## Data provided
........

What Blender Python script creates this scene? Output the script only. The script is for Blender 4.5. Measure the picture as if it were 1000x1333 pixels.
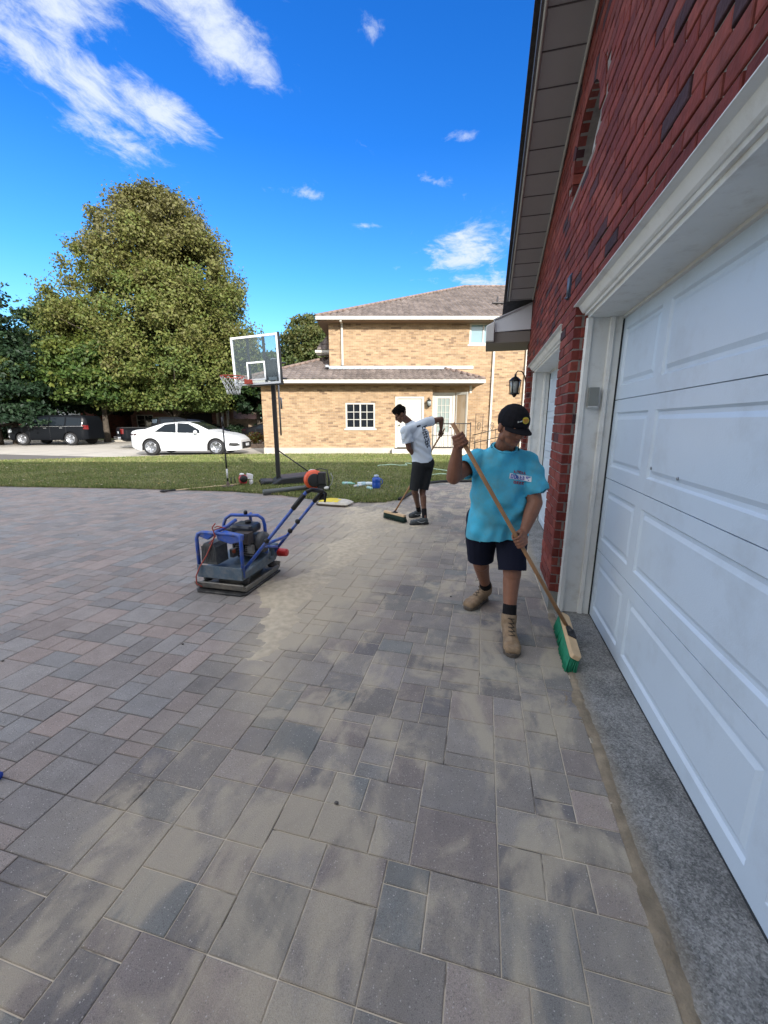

........

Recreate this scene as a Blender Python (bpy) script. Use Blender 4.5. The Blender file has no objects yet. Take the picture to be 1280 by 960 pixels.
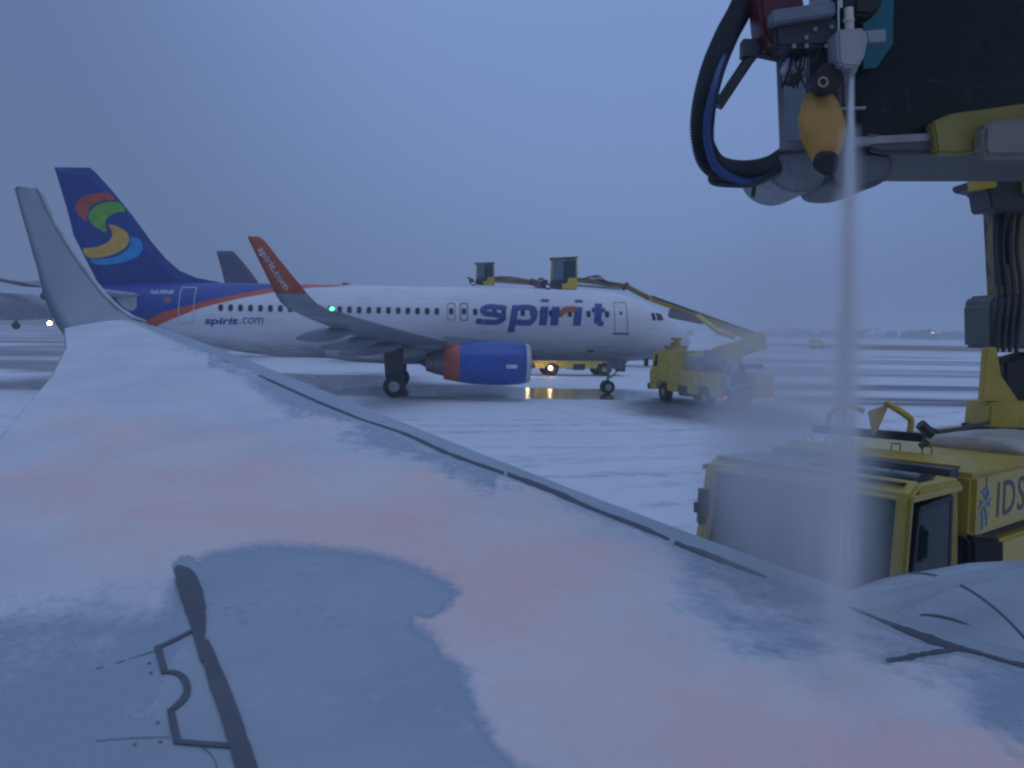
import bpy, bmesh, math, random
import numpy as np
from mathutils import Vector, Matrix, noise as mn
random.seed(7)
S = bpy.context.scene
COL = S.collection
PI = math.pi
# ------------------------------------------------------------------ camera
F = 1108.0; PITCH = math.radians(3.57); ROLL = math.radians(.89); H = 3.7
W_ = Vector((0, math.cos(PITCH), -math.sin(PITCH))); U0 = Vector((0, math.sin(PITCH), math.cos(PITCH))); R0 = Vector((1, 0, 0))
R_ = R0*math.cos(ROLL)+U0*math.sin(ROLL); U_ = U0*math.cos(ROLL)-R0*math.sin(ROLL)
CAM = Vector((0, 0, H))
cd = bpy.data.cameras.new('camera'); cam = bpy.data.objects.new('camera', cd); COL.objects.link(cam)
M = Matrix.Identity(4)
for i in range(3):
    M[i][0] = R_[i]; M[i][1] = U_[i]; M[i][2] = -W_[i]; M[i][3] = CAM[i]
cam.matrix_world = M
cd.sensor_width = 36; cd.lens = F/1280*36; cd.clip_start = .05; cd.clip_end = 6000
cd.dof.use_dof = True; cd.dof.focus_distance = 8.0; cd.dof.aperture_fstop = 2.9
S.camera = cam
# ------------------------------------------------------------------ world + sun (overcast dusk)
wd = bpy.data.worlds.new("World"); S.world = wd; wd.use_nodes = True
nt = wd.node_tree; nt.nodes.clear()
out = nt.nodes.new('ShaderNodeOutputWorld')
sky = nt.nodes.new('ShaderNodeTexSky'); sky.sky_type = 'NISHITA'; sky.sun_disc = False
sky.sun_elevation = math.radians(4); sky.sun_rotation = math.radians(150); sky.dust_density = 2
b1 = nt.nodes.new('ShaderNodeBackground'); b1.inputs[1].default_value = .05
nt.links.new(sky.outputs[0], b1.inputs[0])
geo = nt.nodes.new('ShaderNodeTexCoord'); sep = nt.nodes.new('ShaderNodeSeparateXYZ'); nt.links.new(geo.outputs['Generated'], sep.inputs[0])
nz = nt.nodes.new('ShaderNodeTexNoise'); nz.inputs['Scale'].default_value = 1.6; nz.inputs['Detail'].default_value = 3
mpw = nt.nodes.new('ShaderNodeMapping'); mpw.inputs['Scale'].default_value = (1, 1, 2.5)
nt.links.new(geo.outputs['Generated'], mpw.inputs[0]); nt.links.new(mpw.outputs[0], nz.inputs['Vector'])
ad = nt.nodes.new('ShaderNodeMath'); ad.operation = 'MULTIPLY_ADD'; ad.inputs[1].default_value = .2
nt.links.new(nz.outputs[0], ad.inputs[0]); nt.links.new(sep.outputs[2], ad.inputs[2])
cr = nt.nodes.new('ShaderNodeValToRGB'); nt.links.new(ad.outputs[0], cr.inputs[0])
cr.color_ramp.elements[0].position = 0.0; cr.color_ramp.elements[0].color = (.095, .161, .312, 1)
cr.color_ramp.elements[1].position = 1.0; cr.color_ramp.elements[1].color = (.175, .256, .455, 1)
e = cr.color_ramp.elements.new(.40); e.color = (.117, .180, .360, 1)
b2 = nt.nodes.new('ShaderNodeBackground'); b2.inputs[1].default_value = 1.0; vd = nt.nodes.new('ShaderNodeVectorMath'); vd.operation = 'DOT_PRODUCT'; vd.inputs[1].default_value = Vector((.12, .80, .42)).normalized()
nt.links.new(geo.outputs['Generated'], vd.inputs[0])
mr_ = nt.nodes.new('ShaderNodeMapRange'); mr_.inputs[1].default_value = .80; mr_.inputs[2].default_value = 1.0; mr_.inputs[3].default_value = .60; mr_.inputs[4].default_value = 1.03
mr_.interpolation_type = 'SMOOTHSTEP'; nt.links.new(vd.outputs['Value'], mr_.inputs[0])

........

## Objective
Say only how many lines in the records carry the word "script".

## Complete response
2